▶ _The request_
Print the first line of the material below and each line after it, exactly as written, ending with the line that contains "sc.camera = cam".

▶ _Collected data_

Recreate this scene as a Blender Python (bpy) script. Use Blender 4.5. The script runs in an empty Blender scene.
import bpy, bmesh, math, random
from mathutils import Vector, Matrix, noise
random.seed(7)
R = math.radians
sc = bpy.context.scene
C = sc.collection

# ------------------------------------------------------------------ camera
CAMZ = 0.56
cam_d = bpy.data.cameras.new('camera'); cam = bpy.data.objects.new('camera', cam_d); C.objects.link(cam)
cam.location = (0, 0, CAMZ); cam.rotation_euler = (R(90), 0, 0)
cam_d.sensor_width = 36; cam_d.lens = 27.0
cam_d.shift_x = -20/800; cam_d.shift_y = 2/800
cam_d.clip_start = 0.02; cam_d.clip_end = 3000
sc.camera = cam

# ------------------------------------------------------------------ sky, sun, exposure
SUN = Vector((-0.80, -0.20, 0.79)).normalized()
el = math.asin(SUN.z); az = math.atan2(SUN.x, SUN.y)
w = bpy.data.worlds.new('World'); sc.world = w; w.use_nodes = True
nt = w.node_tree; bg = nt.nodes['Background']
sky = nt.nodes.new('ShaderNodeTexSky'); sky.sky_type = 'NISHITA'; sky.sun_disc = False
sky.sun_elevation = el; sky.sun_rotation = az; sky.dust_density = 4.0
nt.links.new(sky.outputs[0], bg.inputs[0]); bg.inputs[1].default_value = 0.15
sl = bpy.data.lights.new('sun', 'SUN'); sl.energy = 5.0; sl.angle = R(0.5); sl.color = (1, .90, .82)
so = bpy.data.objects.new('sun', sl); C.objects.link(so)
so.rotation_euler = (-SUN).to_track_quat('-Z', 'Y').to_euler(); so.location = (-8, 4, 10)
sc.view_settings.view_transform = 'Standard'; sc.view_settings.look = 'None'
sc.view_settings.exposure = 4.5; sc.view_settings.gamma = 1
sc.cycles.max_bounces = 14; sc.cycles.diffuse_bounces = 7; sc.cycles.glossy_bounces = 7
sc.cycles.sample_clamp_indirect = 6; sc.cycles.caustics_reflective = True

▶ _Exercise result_
Recreate this scene as a Blender Python (bpy) script. Use Blender 4.5. The script runs in an empty Blender scene.
import bpy, bmesh, math, random
from mathutils import Vector, Matrix, noise
random.seed(7)
R = math.radians
sc = bpy.context.scene
C = sc.collection

# ------------------------------------------------------------------ camera
CAMZ = 0.56
cam_d = bpy.data.cameras.new('camera'); cam = bpy.data.objects.new('camera', cam_d); C.objects.link(cam)
cam.location = (0, 0, CAMZ); cam.rotation_euler = (R(90), 0, 0)
cam_d.sensor_width = 36; cam_d.lens = 27.0
cam_d.shift_x = -20/800; cam_d.shift_y = 2/800
cam_d.clip_start = 0.02; cam_d.clip_end = 3000
sc.camera = cam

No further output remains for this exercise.